--- Record set ---
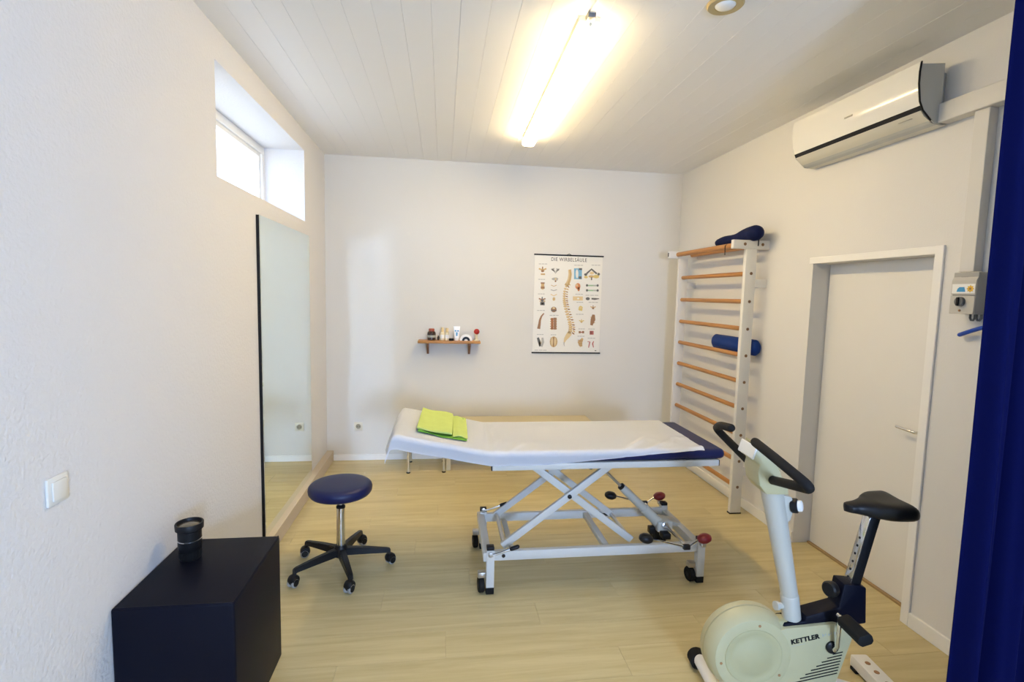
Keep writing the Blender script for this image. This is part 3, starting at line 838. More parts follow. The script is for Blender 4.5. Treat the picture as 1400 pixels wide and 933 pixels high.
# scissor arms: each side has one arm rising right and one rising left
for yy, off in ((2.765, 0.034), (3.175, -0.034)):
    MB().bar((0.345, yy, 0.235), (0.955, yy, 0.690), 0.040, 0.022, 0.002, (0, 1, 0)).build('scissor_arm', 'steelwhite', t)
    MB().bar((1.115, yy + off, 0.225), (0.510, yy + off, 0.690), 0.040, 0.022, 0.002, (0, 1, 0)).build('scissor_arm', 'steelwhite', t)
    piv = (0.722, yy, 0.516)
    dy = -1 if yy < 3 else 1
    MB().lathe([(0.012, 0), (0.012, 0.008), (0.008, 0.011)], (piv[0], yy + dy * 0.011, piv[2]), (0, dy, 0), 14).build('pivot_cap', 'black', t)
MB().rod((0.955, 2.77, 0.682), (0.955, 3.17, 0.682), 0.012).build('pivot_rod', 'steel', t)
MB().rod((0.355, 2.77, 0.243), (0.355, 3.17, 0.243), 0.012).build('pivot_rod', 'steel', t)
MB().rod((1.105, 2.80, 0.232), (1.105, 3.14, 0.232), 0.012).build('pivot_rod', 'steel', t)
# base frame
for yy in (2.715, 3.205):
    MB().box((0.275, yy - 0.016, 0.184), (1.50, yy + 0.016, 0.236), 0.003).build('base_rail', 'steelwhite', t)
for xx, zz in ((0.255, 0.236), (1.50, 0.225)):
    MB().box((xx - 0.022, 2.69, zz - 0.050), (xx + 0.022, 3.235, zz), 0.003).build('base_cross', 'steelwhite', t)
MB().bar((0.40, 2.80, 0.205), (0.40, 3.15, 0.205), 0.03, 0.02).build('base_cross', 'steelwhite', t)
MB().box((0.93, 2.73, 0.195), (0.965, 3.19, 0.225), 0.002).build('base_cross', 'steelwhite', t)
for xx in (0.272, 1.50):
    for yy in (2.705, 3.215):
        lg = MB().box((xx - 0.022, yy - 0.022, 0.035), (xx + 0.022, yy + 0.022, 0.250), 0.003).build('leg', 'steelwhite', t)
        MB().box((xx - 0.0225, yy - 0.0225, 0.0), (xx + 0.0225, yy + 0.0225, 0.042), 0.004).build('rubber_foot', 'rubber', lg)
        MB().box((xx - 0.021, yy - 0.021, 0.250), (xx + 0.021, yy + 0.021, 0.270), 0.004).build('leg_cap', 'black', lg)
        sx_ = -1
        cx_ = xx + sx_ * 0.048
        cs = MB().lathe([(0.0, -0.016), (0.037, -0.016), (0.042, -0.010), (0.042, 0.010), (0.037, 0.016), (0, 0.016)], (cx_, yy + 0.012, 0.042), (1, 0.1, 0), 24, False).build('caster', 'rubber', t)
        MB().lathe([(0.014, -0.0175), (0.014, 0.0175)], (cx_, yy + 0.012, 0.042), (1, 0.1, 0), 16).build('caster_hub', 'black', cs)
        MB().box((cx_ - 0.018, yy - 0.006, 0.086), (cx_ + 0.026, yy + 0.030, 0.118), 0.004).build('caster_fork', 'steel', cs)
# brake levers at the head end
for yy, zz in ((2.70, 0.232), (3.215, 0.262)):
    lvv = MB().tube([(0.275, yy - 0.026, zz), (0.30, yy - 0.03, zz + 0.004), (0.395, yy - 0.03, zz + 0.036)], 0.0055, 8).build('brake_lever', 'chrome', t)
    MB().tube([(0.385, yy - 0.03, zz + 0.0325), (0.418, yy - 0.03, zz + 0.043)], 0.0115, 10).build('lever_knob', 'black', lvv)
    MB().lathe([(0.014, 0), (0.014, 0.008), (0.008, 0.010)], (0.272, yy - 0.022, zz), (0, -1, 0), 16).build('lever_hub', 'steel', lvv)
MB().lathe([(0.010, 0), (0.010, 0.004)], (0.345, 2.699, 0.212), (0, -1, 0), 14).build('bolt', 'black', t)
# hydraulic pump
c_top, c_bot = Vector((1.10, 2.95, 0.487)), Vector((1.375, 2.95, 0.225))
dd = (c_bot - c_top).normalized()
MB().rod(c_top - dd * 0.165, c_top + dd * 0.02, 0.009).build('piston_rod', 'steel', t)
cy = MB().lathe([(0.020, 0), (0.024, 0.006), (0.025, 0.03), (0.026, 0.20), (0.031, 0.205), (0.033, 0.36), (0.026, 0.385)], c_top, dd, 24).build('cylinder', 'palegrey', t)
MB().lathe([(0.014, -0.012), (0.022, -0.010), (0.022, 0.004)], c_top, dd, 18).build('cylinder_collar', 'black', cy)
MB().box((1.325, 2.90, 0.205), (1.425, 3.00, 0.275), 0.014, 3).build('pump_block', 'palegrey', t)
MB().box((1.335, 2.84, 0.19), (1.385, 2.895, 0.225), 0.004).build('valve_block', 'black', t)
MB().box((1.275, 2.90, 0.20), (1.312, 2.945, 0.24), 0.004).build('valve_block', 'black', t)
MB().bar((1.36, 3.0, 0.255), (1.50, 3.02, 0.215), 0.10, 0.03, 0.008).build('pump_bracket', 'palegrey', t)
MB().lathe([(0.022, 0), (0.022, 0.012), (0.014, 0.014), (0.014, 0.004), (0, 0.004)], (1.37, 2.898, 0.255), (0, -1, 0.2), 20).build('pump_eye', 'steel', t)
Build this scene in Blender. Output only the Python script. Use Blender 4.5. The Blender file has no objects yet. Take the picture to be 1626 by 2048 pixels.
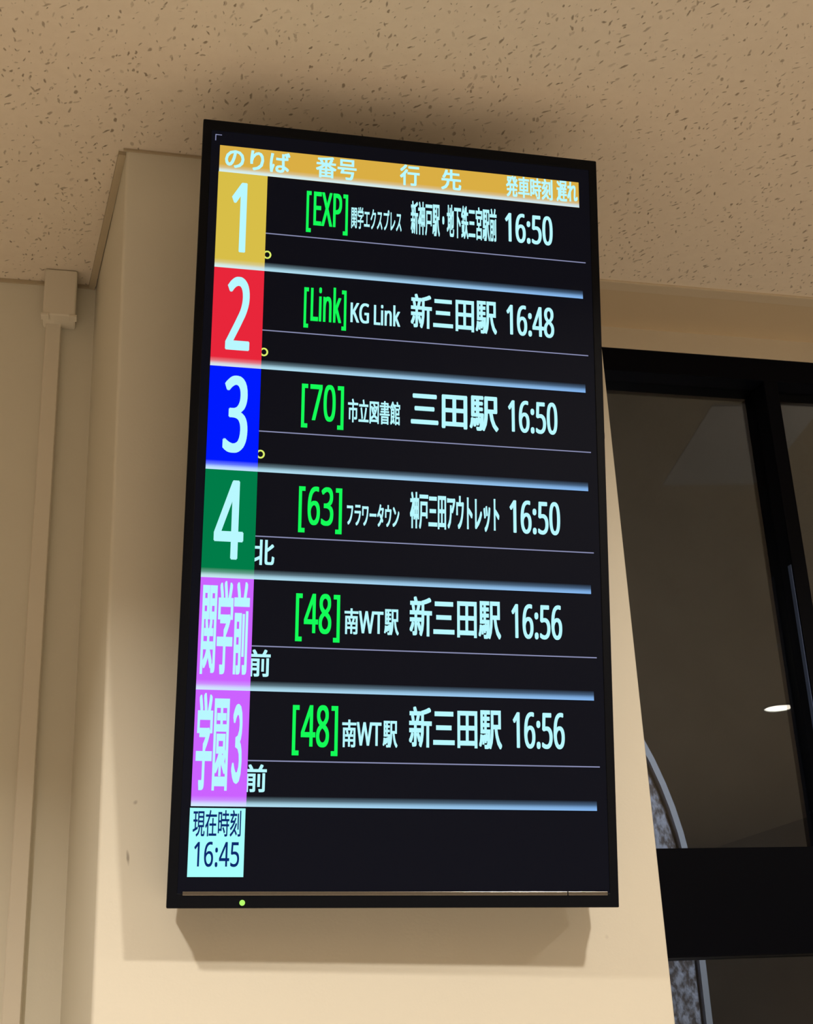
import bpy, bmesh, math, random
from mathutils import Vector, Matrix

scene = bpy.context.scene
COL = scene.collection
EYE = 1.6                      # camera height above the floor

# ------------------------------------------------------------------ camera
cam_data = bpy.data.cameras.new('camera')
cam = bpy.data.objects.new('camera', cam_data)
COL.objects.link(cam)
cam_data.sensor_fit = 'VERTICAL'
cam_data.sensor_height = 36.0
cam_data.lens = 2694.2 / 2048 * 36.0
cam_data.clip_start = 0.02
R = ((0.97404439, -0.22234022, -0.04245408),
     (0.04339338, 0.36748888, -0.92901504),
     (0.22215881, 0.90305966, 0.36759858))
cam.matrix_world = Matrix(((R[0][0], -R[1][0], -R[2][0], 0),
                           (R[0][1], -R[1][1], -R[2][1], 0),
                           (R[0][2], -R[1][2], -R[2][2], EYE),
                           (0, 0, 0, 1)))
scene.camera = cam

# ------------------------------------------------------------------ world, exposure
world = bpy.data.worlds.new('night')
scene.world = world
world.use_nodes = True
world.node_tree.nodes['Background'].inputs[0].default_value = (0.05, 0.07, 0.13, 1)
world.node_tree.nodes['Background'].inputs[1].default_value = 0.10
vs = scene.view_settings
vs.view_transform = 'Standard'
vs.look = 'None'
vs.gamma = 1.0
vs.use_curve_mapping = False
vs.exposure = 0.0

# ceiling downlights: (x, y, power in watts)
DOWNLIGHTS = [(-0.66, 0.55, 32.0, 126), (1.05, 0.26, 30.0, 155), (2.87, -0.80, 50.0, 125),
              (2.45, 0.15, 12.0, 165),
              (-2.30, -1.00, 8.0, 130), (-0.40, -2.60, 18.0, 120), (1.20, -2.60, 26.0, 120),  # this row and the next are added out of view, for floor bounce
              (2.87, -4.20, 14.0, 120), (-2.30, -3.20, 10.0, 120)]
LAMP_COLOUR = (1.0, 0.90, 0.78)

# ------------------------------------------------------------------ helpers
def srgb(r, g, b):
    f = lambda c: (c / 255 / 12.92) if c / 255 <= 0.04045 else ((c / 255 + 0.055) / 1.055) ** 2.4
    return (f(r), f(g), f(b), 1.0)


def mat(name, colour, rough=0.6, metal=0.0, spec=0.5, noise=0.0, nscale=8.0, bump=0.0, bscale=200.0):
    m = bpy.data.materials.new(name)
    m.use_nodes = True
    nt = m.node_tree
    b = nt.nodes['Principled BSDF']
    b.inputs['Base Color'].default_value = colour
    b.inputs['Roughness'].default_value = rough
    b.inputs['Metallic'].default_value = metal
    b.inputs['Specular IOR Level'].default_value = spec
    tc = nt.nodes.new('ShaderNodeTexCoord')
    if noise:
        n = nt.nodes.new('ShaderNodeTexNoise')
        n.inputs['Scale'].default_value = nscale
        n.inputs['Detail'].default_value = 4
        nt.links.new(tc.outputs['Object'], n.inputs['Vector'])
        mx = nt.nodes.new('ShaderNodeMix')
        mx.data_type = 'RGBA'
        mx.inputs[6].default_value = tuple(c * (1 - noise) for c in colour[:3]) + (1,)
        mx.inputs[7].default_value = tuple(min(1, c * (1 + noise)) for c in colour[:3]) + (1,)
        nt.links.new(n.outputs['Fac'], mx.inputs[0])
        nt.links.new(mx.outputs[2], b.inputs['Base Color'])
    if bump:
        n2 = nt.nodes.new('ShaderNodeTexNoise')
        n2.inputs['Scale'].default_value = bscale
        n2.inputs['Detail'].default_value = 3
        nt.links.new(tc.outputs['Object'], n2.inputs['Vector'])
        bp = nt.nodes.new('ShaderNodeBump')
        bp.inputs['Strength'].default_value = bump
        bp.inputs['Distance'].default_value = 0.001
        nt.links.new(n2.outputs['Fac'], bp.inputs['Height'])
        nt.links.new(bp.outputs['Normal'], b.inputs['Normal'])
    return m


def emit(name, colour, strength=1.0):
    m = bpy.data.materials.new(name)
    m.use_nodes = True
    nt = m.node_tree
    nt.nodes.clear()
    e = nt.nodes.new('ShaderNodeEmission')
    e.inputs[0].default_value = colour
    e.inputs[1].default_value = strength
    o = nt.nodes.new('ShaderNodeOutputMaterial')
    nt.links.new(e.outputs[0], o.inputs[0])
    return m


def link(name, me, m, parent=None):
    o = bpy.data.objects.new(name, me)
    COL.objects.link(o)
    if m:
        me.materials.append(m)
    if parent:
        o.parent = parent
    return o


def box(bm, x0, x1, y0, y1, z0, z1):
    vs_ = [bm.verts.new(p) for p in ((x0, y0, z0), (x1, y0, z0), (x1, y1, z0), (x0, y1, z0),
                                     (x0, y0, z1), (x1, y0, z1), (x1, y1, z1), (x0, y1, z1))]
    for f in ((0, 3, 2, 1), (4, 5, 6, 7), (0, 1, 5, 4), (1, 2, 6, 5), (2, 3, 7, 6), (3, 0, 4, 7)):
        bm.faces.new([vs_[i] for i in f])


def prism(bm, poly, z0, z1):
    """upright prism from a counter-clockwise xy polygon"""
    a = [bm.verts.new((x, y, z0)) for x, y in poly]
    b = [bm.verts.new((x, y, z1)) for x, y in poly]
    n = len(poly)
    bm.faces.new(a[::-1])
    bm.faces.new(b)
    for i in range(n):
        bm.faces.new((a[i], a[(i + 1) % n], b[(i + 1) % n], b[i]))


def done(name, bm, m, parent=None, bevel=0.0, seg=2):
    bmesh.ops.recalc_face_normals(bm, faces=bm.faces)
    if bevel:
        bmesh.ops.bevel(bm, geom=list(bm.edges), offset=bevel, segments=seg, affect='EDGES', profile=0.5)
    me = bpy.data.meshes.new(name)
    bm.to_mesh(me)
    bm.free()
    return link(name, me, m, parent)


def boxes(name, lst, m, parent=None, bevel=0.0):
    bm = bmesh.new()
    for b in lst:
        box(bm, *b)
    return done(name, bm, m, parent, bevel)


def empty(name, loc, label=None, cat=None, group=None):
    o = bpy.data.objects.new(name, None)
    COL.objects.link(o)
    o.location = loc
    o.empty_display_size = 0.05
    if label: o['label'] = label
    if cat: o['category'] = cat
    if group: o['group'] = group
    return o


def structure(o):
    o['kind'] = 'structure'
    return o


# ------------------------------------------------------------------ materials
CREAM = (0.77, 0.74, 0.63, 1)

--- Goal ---
Look over the records above and copy each line that includes the string "scene".

--- Written solution ---
Build this scene in Blender. Output only the Python script. Use Blender 4.5. The Blender file has no objects yet. Take the picture to be 1626 by 2048 pixels.
scene = bpy.context.scene
COL = scene.collection
scene.camera = cam
scene.world = world
vs = scene.view_settings